EXERCISE PROMPT - Output exactly the lines from the first one down to the line containing "0.026, PIPE, 12)", inclusive.

* START PROVIDED MATERIAL *

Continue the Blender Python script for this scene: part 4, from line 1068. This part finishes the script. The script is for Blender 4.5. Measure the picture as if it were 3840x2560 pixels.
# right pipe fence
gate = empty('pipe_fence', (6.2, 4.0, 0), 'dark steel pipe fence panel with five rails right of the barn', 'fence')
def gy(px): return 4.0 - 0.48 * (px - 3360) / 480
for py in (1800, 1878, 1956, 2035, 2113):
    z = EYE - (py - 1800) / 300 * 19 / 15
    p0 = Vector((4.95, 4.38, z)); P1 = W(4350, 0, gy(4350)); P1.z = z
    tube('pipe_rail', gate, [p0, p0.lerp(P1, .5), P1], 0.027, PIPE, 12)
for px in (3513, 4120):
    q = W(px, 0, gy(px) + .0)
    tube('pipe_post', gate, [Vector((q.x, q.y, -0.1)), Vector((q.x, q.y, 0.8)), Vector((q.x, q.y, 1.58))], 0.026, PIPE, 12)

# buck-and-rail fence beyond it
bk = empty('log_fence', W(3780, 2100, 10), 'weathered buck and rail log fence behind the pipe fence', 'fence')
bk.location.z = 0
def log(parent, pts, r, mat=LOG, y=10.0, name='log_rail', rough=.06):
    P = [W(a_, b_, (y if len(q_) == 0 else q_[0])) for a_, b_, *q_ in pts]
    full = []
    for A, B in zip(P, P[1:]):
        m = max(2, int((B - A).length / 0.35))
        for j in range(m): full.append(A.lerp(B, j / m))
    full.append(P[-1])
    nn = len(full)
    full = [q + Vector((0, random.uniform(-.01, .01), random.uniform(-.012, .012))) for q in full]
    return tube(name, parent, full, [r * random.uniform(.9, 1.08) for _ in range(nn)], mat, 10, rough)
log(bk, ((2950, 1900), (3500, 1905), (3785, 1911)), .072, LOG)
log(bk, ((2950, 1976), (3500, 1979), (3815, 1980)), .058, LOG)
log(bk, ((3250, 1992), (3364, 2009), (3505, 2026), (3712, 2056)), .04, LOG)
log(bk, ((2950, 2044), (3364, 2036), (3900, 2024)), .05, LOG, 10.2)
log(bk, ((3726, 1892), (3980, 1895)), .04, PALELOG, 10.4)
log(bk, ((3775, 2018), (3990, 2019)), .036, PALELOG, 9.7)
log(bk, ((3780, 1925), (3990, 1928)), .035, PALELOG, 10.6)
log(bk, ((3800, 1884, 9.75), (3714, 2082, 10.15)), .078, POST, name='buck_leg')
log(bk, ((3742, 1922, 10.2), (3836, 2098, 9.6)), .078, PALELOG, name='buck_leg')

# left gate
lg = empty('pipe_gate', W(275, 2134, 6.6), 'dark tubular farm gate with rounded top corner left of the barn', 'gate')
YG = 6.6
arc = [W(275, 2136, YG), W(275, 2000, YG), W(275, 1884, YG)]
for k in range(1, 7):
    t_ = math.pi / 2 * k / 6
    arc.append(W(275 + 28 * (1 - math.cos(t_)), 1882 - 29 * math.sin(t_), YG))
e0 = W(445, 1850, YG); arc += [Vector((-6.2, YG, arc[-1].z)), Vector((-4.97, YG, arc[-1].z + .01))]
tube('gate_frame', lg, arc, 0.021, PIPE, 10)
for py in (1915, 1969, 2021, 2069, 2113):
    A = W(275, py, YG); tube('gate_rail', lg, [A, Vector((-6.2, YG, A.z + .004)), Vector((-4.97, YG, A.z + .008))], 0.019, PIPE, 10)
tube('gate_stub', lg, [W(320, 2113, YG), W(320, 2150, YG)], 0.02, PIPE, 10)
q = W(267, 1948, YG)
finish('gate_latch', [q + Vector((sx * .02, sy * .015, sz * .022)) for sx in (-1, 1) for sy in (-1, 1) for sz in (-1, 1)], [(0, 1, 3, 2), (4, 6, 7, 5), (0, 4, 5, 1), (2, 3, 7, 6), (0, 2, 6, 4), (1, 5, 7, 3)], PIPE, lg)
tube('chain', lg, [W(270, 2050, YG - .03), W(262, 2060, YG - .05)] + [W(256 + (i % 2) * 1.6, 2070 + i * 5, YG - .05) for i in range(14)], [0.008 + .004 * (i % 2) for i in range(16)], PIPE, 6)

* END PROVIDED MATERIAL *

SOLUTION BELOW -
Continue the Blender Python script for this scene: part 4, from line 1068. This part finishes the script. The script is for Blender 4.5. Measure the picture as if it were 3840x2560 pixels.
# right pipe fence
gate = empty('pipe_fence', (6.2, 4.0, 0), 'dark steel pipe fence panel with five rails right of the barn', 'fence')
def gy(px): return 4.0 - 0.48 * (px - 3360) / 480
for py in (1800, 1878, 1956, 2035, 2113):
    z = EYE - (py - 1800) / 300 * 19 / 15
    p0 = Vector((4.95, 4.38, z)); P1 = W(4350, 0, gy(4350)); P1.z = z
    tube('pipe_rail', gate, [p0, p0.lerp(P1, .5), P1], 0.027, PIPE, 12)
for px in (3513, 4120):
    q = W(px, 0, gy(px) + .0)
    tube('pipe_post', gate, [Vector((q.x, q.y, -0.1)), Vector((q.x, q.y, 0.8)), Vector((q.x, q.y, 1.58))], 0.026, PIPE, 12)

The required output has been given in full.